# [Directive]
Only the lines from the one containing "The Blender Python script for this scene continues." down to the one containing "o = m.obj('paint_fleck', M['white'], near);", inclusive, are to be quoted exactly.

Some records
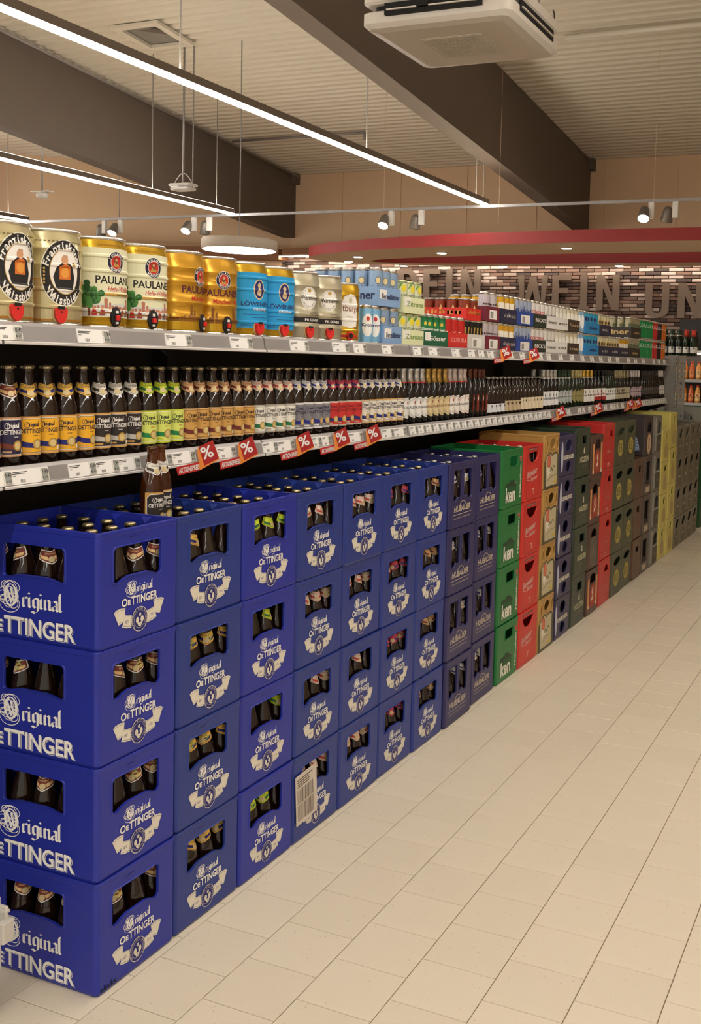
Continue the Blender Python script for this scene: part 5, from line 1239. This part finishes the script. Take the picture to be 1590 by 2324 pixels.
for si, (y0, ks, _) in enumerate(STACKS):
    b0 = GW.get(ks[0], ks[0]); n = idx.get(b0, 0); idx[b0] = n+1
    sname = (ordn(n)+' ' if tot[b0] > 1 else '')+names[b0]+(' from left' if tot[b0] > 1 else '')
    z = 0; nk = len(ks)
    for li, kn in enumerate(ks):
        k = KIND[kn]; top = li == nk-1
        lv = {0: 'bottom', nk-1: 'top'}.get(li) or (ordn(nk-1-li)+' from top')
        jx = random.uniform(-.005, .003) if si else random.uniform(-.002, .001)
        if si == 7: jx += .010
        if si in (8, 9): jx -= .004
        bodym, art, sa = kmesh(kn, si == 0 and li == 0)
        t = thing('beer_crate', '%s, %s, %s' % (k['words'], lv+' one' if lv in ('top', 'bottom') else lv, sname.replace(' from left', '')), 'crate', (jx, y0+random.uniform(-.0008, .0008), z), 0, 'beer crates stacked along the aisle')
        obj('crate_body', bodym, t); obj('front_print', art, t)
        if sa and si == 0: obj('side_print', sa, t)
        # bottles inside
        full = kn in ('blue', 'blueb', 'violet')
        spots = []
        if top and full: spots = [(i, j) for i in range(5) for j in range(4)]
        elif full: spots = [(0, j) for j in range(4)]+([(i, 0) for i in range(1, 5)] if si == 0 else [])
        elif kn in ('olive', 'red') and top: spots = [(i, j) for i in range(5) for j in range(3, 4)]+[(0, j) for j in range(3)]
        elif kn in ('badge', 'grey') and top: spots = [(0, 1), (0, 2)]
        elif kn == 'far': spots = [(i, 0) for i in range(5)]
        if si == 1 and top: spots = [s_ for s_ in spots if s_ not in ((2, 1), (1, 1), (2, 2))]
        if si == 0 and top: spots = [s_ for s_ in spots if s_ not in ((3, 2), )]
        w_, d_ = k['w'], k['d']
        for (i, j) in spots:
            x = jx-.006-(d_-.012)*(i+.5)/5+random.uniform(-.002, .002); y = y0+.006+(w_-.012)*(j+.5)/4+random.uniform(-.002, .002)
            edge = i == 0 or (si == 0 and j == 0)
            la = 'brown bottle, %s, %s, %s row back, %s from left' % (sname.replace(' from left', ''), lv+' crate' if lv in ('top', 'bottom') else ordn(nk-1-li)+' crate down', ordn(i), ordn(j))
            bt = thing('crate_bottle', la, 'bottle', (x, y, z+.024), random.uniform(0, 6.28), 'bottles in the %s crate of the %s' % (lv, sname))
            obj('glass', GL_B, bt); obj('crown_cap', CAP_G if kn in ('blue', 'blueb') else CAP_S, bt)
            if edge and kn in ('blue', 'blueb'):
                rr3 = random.random()
                if rr3 < .72:
                    aim = (-70 if (si == 0 and j == 0 and i > 0) else -22)+random.uniform(-55, 55)
                    bt.rotation_euler = (0, 0, math.radians(aim)); obj('neck_label', NLAB[NL_COL[si]], bt)
                    if random.random() < .3: q = obj('sticker', STK, bt); q.rotation_euler = (0, 0, .5)
            elif edge and kn == 'violet' and random.random() < .5:
                bt.rotation_euler = (0, 0, math.radians(-30+random.uniform(-30, 30))); obj('neck_label', NLAB['gold_white'], bt)
        z += k['h']
# barcode sheet on the fourth blue stack's bottom crate
A = Art(); ww, hh = .135, .175
A.rect(0, 0, ww, hh, flat((206, 196, 184)), 0); r_ = random.Random(2)
for zz, h2 in ((.012, .058), (.074, .050)):
    x = .012
    while x < ww-.02: w2 = r_.choice([.002, .003, .005]); A.rect(x, zz, x+w2, zz+h2, flat((110, 96, 88)), 1); x += w2+r_.choice([.002, .003, .004])
for q in range(4): A.rect(.012, .132+q*.008, .012+r_.uniform(.05, .10), .136+q*.008, flat((96, 84, 78)), 1)
o = tag(obj('barcode_sheet', A.build('barcode_sheet', lambda u, v, l: (.0005+.0003*l, u, v)), None, (.0034, .930, .060)), 'curling barcode sheet stuck on the bottom crate of the fourth blue stack', 'sheet'); o.rotation_euler = (math.radians(4), 0, 0)
# striped sticker on the dark picture crate's side
A = Art(); A.poly([(-.082,.15),(-.072,.152),(-.060,.13),(-.050,.09),(-.045,.05),(-.080,.045)], flat((150, 166, 196)), 0)
for q in range(4): A.line([(-.082, .06+q*.024), (-.055, .052+q*.022)], .004, M_INK, 1)
o = tag(obj('striped_sticker', A.build('striped_sticker', on_side), None, (0, 5.943, .93)), 'pale blue striped sticker on the side of the dark picture crate', 'sticker')

# two open brown bottles standing on the second blue stack
for i, (x, y) in enumerate([(-.176, .408), (-.196, .470)]):
    t = thing('open_bottle', ('left' if i == 0 else 'right')+' one of two uncapped brown bottles standing up from the second blue stack', 'bottle', (x, y, 1.112), math.radians(-10-12*i), 'two open bottles above the second blue stack')
    obj('glass', GL_E, t); obj('body_label', BLAB['black'], t); obj('neck_label', NLAB['black'], t)

# ------------------------------------------------------------------ metal gate post at the lower left
t = thing('gate_post', 'off-white metal post with bolted bracket at the lower left edge', 'post', (-.18, -.17, 0))
M_PO = mat('post_paint', (196, 192, 184), .45)
b = MB(); b.cbox(-.045, -.03, .115, .012, .03, .30, .006, M_PO); obj('post', b, t)
b = MB(); b.lathe([(.016, .018), (.016, .115)], M_PO, 14, (-.012, 0)); obj('leg', b, t)
b = MB(); b.lathe([(.018, 0), (.022, .006), (.020, .02)], M_BLACK, 14, (-.012, 0)); obj('foot', b, t)
b = MB(); b.cbox(.012, -.006, .245, .062, .004, .300, .003, M_PO); b.cbox(.012, -.010, .285, .064, .006, .292, .002, M_PO); o = obj('bracket_plate', b, t)
b = MB(); b.cbox(.014, -.030, .214, .052, .012, .262, .003, M_PO); b.cbox(.052, -.026, .218, .074, .010, .270, .003, M_PO); obj('bracket_box', b, t)
b = MB(); b.tube((.028, -.034, .238), (.028, -.028, .238), .004, M_BLACK, 8); obj('bolt', b, t)

# ------------------------------------------------------------------ goods behind the far end
t = thing('end_display', 'grey display stand just behind the end panel carrying white-labelled bottles', 'display stand', (-.40, 8.4, 0))
b = MB(); b.box(-.28, -.24, 1.715, .22, .26, 1.74, M_PANEL); obj('top_board', b, t)
for sx in (-.28, -.17):
    b = MB(); b.box(sx, -.20, 0, sx+.03, -.17, 1.715, M_PANEL); obj('leg', b, t)
    b = MB(); b.box(sx, .20, 0, sx+.03, .23, 1.715, M_PANEL); obj('leg', b, t)
wl = square_label((228, 226, 220), .036, .03, .09, (70, 90, 80)); wl2 = square_label((232, 230, 224), .030, .145, .175, (110, 110, 110))
for i in range(5):
    for j in range(2):
        bt = thing('display_bottle', 'green bottle with white label on the end stand, %s row, %s from left' % (('front', 'back')[j], ordn(i)), 'bottle', (-.37+i*.070, 8.24+j*.09, 1.741), math.radians(-60), 'white-labelled bottles on the end display')
        obj('glass', GL_G, bt); obj('body_label', wl, bt); obj('neck_foil', SHELFK['greyround'][2][0][1] if i < 3 else foil((196, 60, 40), .3), bt)
t = thing('far_shelf', 'far illuminated shelf with wine and juice bottles at the right edge', 'shelf', (-.1, 12.6, 0))
b = MB(); b.box(-1.0, .12, 0, 1.5, .16, 2.3, M_DARK); obj('back_panel', b, t)
for z in (.50, .83, 1.14, 1.46, 1.86):
    b = MB(); b.box(-1.0, -.22, z-.03, 1.5, .12, z, M_DARK); o = obj('shelf_board', b, t)
    b = MB(); b.box(-1.0, -.235, z-.035, 1.5, -.22, z+.005, M_SHELF if z != 1.86 else M_CARD); obj('price_edge', b, o)
b = MB(); b.box(-.98, -.15, 1.815, 1.48, -.10, 1.828, mat('shelf_led', (255, 240, 214), .5, emit=16)); obj('led_strip', b, t)
M_JU = [mat('juice_%d' % i, c_, .25) for i, c_ in enumerate([(220, 130, 40), (206, 96, 40), (228, 160, 80)])]
def juice(i):
    b = MB(); b.lathe([(.034, 0), (.038, .01), (.038, .13), (.034, .17), (.016, .215), (.016, .225)], M_JU[i], 14); return b.data('bottle_body')
JB = [juice(i) for i in range(3)]; b = MB(); b.lathe([(.019, .225), (.019, .25)], flat((200, 60, 40)), 12); JC = b.data('lid')
JL = [square_label(c_, .036, .03, .13, (150, 50, 30), '~saft', r=.0385) for c_ in ((240, 190, 120), (232, 150, 90), (244, 214, 150))]
for z, zz in ((1.141, 'lower'), (1.461, 'upper')):
    for i in range(11):
        q = (i*7+int(z*10)) % 3
        bt = thing('juice_bottle', 'orange juice bottle on the %s juice row of far shelf, %s from left' % (zz, ordn(i)), 'bottle', (-1.04+i*.092, 12.46, z), math.radians(-90), 'juice bottles on the %s row of the far shelf' % zz)
        obj('bottle_body', JB[q], bt); obj('lid', JC, bt); obj('label', JL[q], bt)
for i in range(9):
    bt = thing('wine_bottle', 'dark wine bottle with round gold label, top of far shelf, %s from left' % ordn(i), 'bottle', (-1.03+i*.105, 12.46, 1.861), math.radians(-90), 'wine bottles on top of the far shelf')
    obj('glass', GL_D, bt); obj('label', round_label((170, 120, 60), (40, 30, 26), 0, (40, 30, 26), .016, .018, .09, '~w'), bt)

bpy.context.view_layer.update()
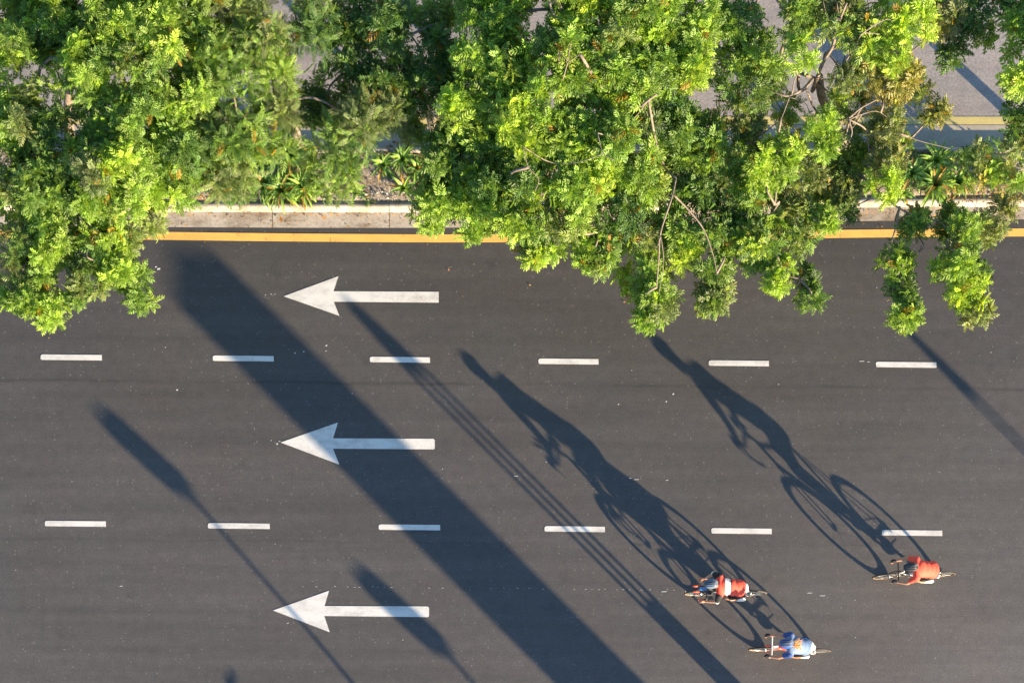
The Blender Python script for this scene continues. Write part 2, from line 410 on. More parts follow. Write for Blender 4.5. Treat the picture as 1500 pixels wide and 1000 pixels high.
# small dotted survey line and stray paint flecks
m = MB()
for k in range(62):
    x = 425 + k * 9.2 + random.uniform(-1.5, 1.5); y = 858.3 + (x - 425) * 0.0095 + random.uniform(-.5, .5)
    if random.random() < 0.45: continue
    l = random.uniform(1.0, 3.4); c = W(x, y)
    m.add([(c.x, c.y - .003, .005), (c.x + l / 72, c.y - .004, .005), (c.x + l / 72, c.y + .003, .005), (c.x, c.y + .004, .005)], [(0, 1, 2, 3)])
for (x, y, l, w) in [(230, 394, 5, 3), (227, 391, 3, 2), (408, 646, 3, 1), (405, 650, 2, 3), (396, 645, 2, 1), (928, 702, 8, 1), (921, 700, 4, 1), (975, 703, 4, 1), (752, 697, 7, 1),
                     (396, 431, 2, 1), (388, 432, 2, 1), (402, 431, 1.5, 1), (431, 517, 2, 2), (444, 515, 2, 2), (477, 506, 2.5, 2), (477, 514, 1.5, 1.5), (1258, 529, 8, 1), (1270, 530, 4, 1),
                     (1182, 868, 8, 1), (1200, 872, 9, 1), (1020, 864, 6, 1), (968, 866, 9, 1.2), (258, 571, 3, 2), (420, 912, 3, 1), (175, 858, 5, 1), (985, 577, 2.5, 2.5), (975, 588, 2, 2), (905, 592, 2, 2)]:
    c = W(x, y); m.add([(c.x, c.y - w / 150, .005), (c.x + l / 80, c.y - w / 190, .005), (c.x + l / 72, c.y + w / 150, .005), (c.x + l / 400, c.y + w / 170, .005)], [(0, 1, 2, 3)])
for k in range(70):
    c = W(random.uniform(0, 1500), random.uniform(380, 1000)); r = random.uniform(.005, .012)
    a = random.uniform(0, 6)
    m.add([(c.x + r * math.cos(a + q * 1.571 + random.uniform(-.3, .3)), c.y + r * math.sin(a + q * 1.571), .005) for q in range(4)], [(0, 1, 2, 3)])
o = m.obj('paint_fleck', M['white'], near); o['kind'] = 'stuff'

# ------------------------------------------------------------------ foliage
def make_leaf_template(L_, pairs, ll, lw, droop=0.35, fold=0.25, ang=62, kind='elliptic', terminal=True, rng=RNG):
    """one pinnate leaf along +x, up +z; returns verts and quads"""
    vs, fs = [], []
    def leaflet(p, d, up, l, w):
        d = d.normalized(); s = up.cross(d).normalized(); u = d.cross(s)
        tip = p + d * l - up * l * 0.16
        a1 = p + d * l * .30 + s * w * .46 + u * w * fold; a2 = p + d * l * .72 + s * w * .40 + u * w * fold
        b1 = p + d * l * .30 - s * w * .46 + u * w * fold; b2 = p + d * l * .72 - s * w * .40 + u * w * fold
        n = len(vs); vs.extend([p, a1, a2, tip, b2, b1])
        fs.extend([(n, n + 1, n + 2, n + 3), (n, n + 3, n + 4, n + 5)])
    up = Vector((0, 0, 1)); A = math.radians(ang)
    for i in range(pairs):
        t = 0.16 + 0.80 * i / (pairs - 1)
        p = Vector((t * L_, 0, -droop * L_ * t * t)); sl = Vector((1, 0, -2 * droop * t)).normalized()
        k = (0.72 + 0.42 * math.sin(math.pi * (0.15 + 0.75 * t)))
        for sgn in (-1, 1):
            jj = rng.uniform(-.13, .13); a = A * (1 - 0.30 * t) + jj
            d = sl * math.cos(a) + Vector((0, sgn * math.sin(a), 0)) + Vector((0, 0, rng.uniform(-.22, .12)))
            leaflet(p, d, up, ll * k * rng.uniform(.88, 1.1), lw * k)
    if terminal:
        p = Vector((L_, 0, -droop * L_)); leaflet(p, Vector((1, 0, -2 * droop)), up, ll, lw)
    r = 0.004; n = len(vs)                        # rachis
    for t in (0, .5, 1):
        for s in (-1, 1): vs.append(Vector((t * L_, s * r, -droop * L_ * t * t - .002)))
    fs.extend([(n, n + 1, n + 3, n + 2), (n + 2, n + 3, n + 5, n + 4)])
    return np.array([tuple(v) for v in vs]), np.array(fs)

TPL = {
    'broad': [make_leaf_template(0.30, 5, 0.115, 0.047, d, 0.22, 56) for d in (.2, .4, .6)],
    'fern': [make_leaf_template(0.40, 8, 0.100, 0.027, d, 0.15, 60) for d in (.08, .2, .3)],
    'loose': [make_leaf_template(0.30, 4, 0.135, 0.062, d, 0.2, 55) for d in (.2, .4, .6)],
}
def norm(a): return a / (np.linalg.norm(a, axis=-1, keepdims=True) + 1e-9)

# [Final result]
The Blender Python script for this scene continues. Write part 2, from line 410 on. More parts follow. Write for Blender 4.5. Treat the picture as 1500 pixels wide and 1000 pixels high.
# small dotted survey line and stray paint flecks
m = MB()
for k in range(62):
    x = 425 + k * 9.2 + random.uniform(-1.5, 1.5); y = 858.3 + (x - 425) * 0.0095 + random.uniform(-.5, .5)
    if random.random() < 0.45: continue
    l = random.uniform(1.0, 3.4); c = W(x, y)
    m.add([(c.x, c.y - .003, .005), (c.x + l / 72, c.y - .004, .005), (c.x + l / 72, c.y + .003, .005), (c.x, c.y + .004, .005)], [(0, 1, 2, 3)])
for (x, y, l, w) in [(230, 394, 5, 3), (227, 391, 3, 2), (408, 646, 3, 1), (405, 650, 2, 3), (396, 645, 2, 1), (928, 702, 8, 1), (921, 700, 4, 1), (975, 703, 4, 1), (752, 697, 7, 1),
                     (396, 431, 2, 1), (388, 432, 2, 1), (402, 431, 1.5, 1), (431, 517, 2, 2), (444, 515, 2, 2), (477, 506, 2.5, 2), (477, 514, 1.5, 1.5), (1258, 529, 8, 1), (1270, 530, 4, 1),
                     (1182, 868, 8, 1), (1200, 872, 9, 1), (1020, 864, 6, 1), (968, 866, 9, 1.2), (258, 571, 3, 2), (420, 912, 3, 1), (175, 858, 5, 1), (985, 577, 2.5, 2.5), (975, 588, 2, 2), (905, 592, 2, 2)]:
    c = W(x, y); m.add([(c.x, c.y - w / 150, .005), (c.x + l / 80, c.y - w / 190, .005), (c.x + l / 72, c.y + w / 150, .005), (c.x + l / 400, c.y + w / 170, .005)], [(0, 1, 2, 3)])
for k in range(70):
    c = W(random.uniform(0, 1500), random.uniform(380, 1000)); r = random.uniform(.005, .012)
    a = random.uniform(0, 6)
    m.add([(c.x + r * math.cos(a + q * 1.571 + random.uniform(-.3, .3)), c.y + r * math.sin(a + q * 1.571), .005) for q in range(4)], [(0, 1, 2, 3)])
o = m.obj('paint_fleck', M['white'], near); o['kind'] = 'stuff'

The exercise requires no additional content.